[start INPUT]
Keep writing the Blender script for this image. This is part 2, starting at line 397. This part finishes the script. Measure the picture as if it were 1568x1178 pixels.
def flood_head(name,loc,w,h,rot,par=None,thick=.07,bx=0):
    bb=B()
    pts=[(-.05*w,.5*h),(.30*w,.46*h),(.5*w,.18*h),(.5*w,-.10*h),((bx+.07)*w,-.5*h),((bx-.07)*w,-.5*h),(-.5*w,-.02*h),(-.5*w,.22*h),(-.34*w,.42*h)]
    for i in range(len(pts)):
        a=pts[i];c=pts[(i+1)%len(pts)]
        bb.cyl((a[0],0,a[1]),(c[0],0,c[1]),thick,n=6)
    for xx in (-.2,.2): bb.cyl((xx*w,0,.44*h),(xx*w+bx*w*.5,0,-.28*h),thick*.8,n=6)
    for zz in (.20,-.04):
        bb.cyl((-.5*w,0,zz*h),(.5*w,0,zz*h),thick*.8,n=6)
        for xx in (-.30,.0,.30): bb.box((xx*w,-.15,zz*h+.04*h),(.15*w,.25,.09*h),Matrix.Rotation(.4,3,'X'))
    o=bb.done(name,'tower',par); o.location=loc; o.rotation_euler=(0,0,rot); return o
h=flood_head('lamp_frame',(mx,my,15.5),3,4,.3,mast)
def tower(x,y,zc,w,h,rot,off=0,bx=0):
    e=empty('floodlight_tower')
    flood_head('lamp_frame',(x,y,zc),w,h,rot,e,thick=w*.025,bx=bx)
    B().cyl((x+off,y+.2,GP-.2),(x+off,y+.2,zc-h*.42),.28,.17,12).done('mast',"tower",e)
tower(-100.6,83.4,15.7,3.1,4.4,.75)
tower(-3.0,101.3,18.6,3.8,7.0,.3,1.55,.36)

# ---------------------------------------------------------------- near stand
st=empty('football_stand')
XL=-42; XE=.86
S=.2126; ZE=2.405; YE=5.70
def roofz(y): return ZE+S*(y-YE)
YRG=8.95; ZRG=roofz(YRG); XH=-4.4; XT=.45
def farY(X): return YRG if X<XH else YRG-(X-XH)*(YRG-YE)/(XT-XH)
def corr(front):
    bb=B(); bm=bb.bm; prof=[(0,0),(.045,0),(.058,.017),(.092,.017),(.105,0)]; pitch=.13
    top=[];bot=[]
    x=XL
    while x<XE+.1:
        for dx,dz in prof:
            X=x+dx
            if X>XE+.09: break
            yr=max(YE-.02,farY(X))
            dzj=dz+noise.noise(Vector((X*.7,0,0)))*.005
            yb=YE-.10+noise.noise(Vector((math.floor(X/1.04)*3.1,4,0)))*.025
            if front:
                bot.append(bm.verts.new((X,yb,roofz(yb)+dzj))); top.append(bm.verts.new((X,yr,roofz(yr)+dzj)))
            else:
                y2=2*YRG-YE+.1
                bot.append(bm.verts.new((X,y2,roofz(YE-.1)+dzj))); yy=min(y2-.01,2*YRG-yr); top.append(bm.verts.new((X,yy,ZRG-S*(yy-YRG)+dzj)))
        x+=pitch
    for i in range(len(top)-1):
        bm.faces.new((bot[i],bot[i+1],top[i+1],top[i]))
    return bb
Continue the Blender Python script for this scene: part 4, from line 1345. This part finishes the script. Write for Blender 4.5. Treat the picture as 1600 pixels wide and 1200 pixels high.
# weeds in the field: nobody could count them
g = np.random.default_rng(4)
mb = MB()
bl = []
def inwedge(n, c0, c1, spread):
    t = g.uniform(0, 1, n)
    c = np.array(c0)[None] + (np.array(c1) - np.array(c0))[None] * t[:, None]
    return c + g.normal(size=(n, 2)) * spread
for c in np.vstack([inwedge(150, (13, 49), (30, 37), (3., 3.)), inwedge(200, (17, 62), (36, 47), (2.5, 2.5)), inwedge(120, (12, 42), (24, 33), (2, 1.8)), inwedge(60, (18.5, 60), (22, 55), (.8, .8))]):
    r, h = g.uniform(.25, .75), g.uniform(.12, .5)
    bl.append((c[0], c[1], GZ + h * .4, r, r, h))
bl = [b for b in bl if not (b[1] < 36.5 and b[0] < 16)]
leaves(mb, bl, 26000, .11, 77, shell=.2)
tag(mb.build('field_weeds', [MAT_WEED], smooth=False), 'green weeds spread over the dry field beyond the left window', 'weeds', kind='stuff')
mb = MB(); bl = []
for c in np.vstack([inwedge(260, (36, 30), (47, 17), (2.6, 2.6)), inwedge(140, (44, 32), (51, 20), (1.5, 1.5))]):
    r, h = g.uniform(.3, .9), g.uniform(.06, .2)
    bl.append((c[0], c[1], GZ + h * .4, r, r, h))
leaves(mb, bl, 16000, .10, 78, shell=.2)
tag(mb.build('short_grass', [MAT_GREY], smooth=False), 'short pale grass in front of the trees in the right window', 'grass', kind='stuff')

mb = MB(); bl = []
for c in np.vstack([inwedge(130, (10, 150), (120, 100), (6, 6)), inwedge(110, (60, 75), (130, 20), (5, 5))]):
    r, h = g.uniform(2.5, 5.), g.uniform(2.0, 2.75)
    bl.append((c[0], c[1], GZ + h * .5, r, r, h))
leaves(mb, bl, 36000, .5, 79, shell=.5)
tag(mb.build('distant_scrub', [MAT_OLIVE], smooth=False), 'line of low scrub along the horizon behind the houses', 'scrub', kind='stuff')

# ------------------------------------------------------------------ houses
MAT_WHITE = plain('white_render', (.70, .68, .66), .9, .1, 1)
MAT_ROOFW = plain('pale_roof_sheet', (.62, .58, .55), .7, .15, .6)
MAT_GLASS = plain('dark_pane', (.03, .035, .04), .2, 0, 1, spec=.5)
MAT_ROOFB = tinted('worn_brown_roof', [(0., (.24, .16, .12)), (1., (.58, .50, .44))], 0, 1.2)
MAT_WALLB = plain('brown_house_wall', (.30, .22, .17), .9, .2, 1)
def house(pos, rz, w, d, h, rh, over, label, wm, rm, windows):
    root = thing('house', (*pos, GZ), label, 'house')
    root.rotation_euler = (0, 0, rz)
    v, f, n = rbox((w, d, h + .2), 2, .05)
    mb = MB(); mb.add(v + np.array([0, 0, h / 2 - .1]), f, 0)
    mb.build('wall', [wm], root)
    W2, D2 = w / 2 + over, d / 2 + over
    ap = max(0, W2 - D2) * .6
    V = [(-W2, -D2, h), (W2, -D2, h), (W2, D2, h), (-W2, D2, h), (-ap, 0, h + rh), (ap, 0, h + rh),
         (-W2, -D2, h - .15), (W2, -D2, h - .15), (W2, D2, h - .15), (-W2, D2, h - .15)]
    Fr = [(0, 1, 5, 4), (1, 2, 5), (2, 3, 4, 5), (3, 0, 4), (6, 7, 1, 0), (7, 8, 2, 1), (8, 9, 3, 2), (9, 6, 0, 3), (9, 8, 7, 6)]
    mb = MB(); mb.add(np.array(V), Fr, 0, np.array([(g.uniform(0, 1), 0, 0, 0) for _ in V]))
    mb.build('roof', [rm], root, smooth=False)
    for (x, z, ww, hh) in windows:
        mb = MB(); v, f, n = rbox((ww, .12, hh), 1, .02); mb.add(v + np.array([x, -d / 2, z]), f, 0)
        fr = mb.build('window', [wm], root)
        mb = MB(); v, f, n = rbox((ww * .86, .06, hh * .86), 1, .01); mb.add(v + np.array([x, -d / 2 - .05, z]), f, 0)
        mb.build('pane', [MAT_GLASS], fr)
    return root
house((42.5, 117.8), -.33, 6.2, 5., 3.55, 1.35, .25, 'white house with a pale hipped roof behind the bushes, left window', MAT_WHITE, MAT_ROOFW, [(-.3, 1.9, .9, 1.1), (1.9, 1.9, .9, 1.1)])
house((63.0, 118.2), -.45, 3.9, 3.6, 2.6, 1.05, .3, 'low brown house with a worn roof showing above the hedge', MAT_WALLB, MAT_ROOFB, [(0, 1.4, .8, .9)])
[end INPUT]
[start INPUT]
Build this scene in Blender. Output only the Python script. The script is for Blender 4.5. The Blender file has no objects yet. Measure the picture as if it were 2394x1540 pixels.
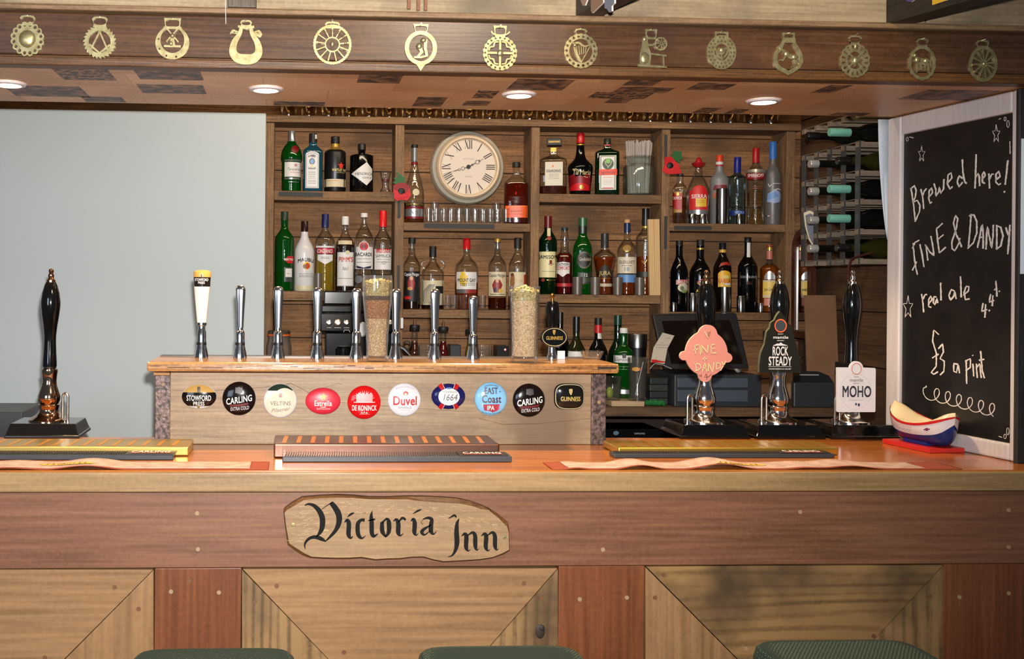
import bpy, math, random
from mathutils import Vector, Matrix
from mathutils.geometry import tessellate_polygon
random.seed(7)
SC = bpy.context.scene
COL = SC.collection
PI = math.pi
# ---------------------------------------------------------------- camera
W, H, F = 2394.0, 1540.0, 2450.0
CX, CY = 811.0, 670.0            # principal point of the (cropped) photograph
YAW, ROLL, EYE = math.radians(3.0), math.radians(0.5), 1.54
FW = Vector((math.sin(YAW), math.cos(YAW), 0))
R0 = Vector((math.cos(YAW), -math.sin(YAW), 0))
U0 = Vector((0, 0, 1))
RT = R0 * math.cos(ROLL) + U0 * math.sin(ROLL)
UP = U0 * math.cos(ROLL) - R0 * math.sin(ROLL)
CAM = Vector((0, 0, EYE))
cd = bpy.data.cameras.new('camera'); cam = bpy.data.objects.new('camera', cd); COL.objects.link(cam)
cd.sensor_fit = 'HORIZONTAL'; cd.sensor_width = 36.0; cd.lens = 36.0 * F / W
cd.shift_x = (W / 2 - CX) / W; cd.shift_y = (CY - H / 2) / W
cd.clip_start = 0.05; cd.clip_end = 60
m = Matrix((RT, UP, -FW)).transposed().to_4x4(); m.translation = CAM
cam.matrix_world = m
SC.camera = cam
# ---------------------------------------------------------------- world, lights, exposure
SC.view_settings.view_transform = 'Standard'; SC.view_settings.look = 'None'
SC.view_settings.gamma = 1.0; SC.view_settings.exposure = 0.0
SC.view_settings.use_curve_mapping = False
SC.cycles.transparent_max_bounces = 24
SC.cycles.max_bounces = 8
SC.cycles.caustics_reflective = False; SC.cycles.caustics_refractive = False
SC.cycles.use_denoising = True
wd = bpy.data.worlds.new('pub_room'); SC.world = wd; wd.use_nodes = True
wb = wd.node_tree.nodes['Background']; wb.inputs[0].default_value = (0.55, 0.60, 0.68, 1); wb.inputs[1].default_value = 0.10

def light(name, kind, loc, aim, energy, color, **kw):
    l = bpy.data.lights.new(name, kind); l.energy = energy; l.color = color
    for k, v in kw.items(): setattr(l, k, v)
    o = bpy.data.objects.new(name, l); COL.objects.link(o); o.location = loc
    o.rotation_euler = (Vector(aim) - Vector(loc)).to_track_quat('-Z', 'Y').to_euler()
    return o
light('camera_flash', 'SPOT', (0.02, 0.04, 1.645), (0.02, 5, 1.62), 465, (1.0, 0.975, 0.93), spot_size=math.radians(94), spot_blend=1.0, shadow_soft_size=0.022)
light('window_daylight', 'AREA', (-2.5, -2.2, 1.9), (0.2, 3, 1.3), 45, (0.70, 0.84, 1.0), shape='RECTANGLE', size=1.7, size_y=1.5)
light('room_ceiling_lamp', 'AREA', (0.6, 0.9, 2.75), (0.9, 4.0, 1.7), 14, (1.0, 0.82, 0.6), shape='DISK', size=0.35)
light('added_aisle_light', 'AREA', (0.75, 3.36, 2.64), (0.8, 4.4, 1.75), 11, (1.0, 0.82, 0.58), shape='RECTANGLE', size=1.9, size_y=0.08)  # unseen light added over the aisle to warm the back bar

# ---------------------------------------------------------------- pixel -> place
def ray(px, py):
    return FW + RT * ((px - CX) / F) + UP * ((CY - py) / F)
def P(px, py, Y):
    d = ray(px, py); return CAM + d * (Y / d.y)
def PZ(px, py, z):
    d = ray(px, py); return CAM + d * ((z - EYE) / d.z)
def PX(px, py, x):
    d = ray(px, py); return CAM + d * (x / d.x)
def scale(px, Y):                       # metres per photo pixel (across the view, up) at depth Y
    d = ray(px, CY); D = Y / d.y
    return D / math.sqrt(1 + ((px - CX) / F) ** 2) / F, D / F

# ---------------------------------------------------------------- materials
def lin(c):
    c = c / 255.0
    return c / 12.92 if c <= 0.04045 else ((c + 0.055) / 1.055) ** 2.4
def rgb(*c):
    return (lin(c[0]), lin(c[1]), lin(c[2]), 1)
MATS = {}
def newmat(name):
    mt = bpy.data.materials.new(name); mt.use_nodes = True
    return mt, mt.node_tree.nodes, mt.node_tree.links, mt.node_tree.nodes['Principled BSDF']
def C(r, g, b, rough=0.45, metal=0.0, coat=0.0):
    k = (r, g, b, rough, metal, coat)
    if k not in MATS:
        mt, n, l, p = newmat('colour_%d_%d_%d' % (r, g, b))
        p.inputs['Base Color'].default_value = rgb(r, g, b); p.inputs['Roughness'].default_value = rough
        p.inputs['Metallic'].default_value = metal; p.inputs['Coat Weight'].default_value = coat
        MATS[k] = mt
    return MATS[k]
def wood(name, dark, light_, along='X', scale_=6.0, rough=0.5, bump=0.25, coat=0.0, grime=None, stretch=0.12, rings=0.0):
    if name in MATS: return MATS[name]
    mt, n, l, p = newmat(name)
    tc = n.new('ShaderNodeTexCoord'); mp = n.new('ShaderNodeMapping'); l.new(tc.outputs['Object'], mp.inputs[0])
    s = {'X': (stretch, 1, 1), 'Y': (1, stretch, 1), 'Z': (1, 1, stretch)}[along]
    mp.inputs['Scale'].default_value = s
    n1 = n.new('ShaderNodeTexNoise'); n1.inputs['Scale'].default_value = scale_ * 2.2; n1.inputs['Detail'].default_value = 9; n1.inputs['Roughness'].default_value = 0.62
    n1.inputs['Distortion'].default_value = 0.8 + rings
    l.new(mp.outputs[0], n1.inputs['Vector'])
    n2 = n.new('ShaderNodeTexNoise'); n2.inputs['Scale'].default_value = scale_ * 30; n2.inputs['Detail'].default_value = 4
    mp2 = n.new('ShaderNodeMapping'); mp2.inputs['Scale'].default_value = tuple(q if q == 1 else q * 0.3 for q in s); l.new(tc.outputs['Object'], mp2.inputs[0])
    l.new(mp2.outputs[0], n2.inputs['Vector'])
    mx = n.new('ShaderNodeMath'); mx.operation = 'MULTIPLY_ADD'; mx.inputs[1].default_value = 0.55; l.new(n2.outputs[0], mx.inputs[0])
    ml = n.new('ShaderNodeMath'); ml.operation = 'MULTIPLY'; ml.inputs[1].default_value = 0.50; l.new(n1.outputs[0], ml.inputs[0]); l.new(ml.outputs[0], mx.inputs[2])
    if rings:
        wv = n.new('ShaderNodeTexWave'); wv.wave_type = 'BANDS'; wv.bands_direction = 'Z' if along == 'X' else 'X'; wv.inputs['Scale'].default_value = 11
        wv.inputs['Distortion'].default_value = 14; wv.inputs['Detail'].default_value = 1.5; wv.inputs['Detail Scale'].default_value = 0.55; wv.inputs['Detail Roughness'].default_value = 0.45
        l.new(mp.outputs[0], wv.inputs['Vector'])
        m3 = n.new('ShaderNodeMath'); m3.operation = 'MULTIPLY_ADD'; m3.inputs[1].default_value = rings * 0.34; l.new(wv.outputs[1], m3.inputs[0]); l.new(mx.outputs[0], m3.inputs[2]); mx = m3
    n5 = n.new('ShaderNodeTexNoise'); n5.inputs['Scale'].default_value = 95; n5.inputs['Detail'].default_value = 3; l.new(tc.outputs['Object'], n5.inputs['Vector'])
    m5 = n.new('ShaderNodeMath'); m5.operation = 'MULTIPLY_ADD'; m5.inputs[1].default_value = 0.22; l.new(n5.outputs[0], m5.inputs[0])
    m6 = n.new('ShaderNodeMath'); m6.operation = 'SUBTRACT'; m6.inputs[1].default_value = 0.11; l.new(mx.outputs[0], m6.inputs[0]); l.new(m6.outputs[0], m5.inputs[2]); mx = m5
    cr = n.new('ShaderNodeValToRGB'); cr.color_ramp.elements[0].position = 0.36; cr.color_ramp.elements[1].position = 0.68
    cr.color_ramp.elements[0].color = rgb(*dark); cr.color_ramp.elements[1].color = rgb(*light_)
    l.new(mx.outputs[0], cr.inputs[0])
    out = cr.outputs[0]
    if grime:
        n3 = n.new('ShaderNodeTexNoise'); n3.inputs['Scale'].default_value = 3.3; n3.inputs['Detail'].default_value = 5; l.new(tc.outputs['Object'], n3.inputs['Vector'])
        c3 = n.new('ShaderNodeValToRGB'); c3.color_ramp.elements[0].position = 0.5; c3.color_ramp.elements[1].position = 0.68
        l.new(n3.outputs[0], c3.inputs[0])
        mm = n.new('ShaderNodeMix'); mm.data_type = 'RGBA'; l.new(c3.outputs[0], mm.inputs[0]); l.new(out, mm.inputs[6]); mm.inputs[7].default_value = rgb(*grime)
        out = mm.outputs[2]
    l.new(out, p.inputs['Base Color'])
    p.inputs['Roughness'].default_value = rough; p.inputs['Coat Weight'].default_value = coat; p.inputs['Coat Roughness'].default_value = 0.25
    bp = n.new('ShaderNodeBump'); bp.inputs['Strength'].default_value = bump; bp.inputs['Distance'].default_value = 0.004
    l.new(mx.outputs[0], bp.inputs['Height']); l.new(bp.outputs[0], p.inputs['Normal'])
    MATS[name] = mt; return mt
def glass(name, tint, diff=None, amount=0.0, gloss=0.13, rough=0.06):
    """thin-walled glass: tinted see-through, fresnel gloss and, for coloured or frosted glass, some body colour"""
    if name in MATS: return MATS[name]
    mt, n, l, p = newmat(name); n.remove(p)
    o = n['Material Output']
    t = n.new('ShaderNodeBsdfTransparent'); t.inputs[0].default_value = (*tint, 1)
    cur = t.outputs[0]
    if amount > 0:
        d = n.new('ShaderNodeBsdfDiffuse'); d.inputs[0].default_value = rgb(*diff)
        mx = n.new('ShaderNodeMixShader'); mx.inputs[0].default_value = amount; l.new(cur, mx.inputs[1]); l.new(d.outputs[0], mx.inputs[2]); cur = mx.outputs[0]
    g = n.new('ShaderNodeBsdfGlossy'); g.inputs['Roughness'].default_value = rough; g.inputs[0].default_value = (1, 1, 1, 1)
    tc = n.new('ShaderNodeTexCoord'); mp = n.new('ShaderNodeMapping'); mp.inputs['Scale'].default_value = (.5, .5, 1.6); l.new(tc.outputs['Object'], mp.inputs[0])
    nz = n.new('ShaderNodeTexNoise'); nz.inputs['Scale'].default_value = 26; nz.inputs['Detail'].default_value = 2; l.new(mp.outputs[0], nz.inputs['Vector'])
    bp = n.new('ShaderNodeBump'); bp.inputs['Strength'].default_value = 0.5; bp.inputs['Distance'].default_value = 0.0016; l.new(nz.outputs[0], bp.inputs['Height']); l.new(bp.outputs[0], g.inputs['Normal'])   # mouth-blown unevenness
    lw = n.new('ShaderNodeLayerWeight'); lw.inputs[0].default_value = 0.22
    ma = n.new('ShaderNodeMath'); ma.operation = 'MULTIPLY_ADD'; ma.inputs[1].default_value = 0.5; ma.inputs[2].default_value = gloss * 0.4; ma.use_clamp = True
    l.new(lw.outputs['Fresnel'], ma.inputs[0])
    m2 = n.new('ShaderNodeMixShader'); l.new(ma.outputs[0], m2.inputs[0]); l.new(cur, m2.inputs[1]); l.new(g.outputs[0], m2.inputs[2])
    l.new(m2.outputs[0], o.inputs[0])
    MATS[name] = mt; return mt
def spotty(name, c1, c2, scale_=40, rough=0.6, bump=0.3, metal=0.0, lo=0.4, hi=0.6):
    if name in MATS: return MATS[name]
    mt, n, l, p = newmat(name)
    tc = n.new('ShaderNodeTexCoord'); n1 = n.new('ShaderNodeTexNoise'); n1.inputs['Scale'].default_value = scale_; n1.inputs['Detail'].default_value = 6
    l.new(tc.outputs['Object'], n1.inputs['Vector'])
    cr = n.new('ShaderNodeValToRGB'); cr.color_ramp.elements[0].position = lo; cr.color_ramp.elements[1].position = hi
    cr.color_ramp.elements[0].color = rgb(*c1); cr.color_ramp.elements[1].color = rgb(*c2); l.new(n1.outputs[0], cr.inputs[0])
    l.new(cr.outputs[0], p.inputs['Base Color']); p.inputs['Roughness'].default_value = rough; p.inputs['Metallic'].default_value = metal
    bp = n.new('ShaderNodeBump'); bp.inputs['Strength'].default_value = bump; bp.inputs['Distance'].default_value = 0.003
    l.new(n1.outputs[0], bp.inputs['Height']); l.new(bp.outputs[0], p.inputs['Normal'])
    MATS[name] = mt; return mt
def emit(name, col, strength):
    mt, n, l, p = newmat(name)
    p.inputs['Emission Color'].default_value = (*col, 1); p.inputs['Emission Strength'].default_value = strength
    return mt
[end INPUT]
**PROBLEM DESCRIPTION:**
Repeat exactly, and only, the lines from the one containing "Build this scene" through the one containing "wb = wd.node_tree.nodes['Background'];", both included, without the pictures.

**EXERCISE RESULT:**
Build this scene in Blender. Output only the Python script. The script is for Blender 4.5. The Blender file has no objects yet. Measure the picture as if it were 2394x1540 pixels.
import bpy, math, random
from mathutils import Vector, Matrix
from mathutils.geometry import tessellate_polygon
random.seed(7)
SC = bpy.context.scene
COL = SC.collection
PI = math.pi
# ---------------------------------------------------------------- camera
W, H, F = 2394.0, 1540.0, 2450.0
CX, CY = 811.0, 670.0            # principal point of the (cropped) photograph
YAW, ROLL, EYE = math.radians(3.0), math.radians(0.5), 1.54
FW = Vector((math.sin(YAW), math.cos(YAW), 0))
R0 = Vector((math.cos(YAW), -math.sin(YAW), 0))
U0 = Vector((0, 0, 1))
RT = R0 * math.cos(ROLL) + U0 * math.sin(ROLL)
UP = U0 * math.cos(ROLL) - R0 * math.sin(ROLL)
CAM = Vector((0, 0, EYE))
cd = bpy.data.cameras.new('camera'); cam = bpy.data.objects.new('camera', cd); COL.objects.link(cam)
cd.sensor_fit = 'HORIZONTAL'; cd.sensor_width = 36.0; cd.lens = 36.0 * F / W
cd.shift_x = (W / 2 - CX) / W; cd.shift_y = (CY - H / 2) / W
cd.clip_start = 0.05; cd.clip_end = 60
m = Matrix((RT, UP, -FW)).transposed().to_4x4(); m.translation = CAM
cam.matrix_world = m
SC.camera = cam
# ---------------------------------------------------------------- world, lights, exposure
SC.view_settings.view_transform = 'Standard'; SC.view_settings.look = 'None'
SC.view_settings.gamma = 1.0; SC.view_settings.exposure = 0.0
SC.view_settings.use_curve_mapping = False
SC.cycles.transparent_max_bounces = 24
SC.cycles.max_bounces = 8
SC.cycles.caustics_reflective = False; SC.cycles.caustics_refractive = False
SC.cycles.use_denoising = True
wd = bpy.data.worlds.new('pub_room'); SC.world = wd; wd.use_nodes = True
wb = wd.node_tree.nodes['Background']; wb.inputs[0].default_value = (0.55, 0.60, 0.68, 1); wb.inputs[1].default_value = 0.10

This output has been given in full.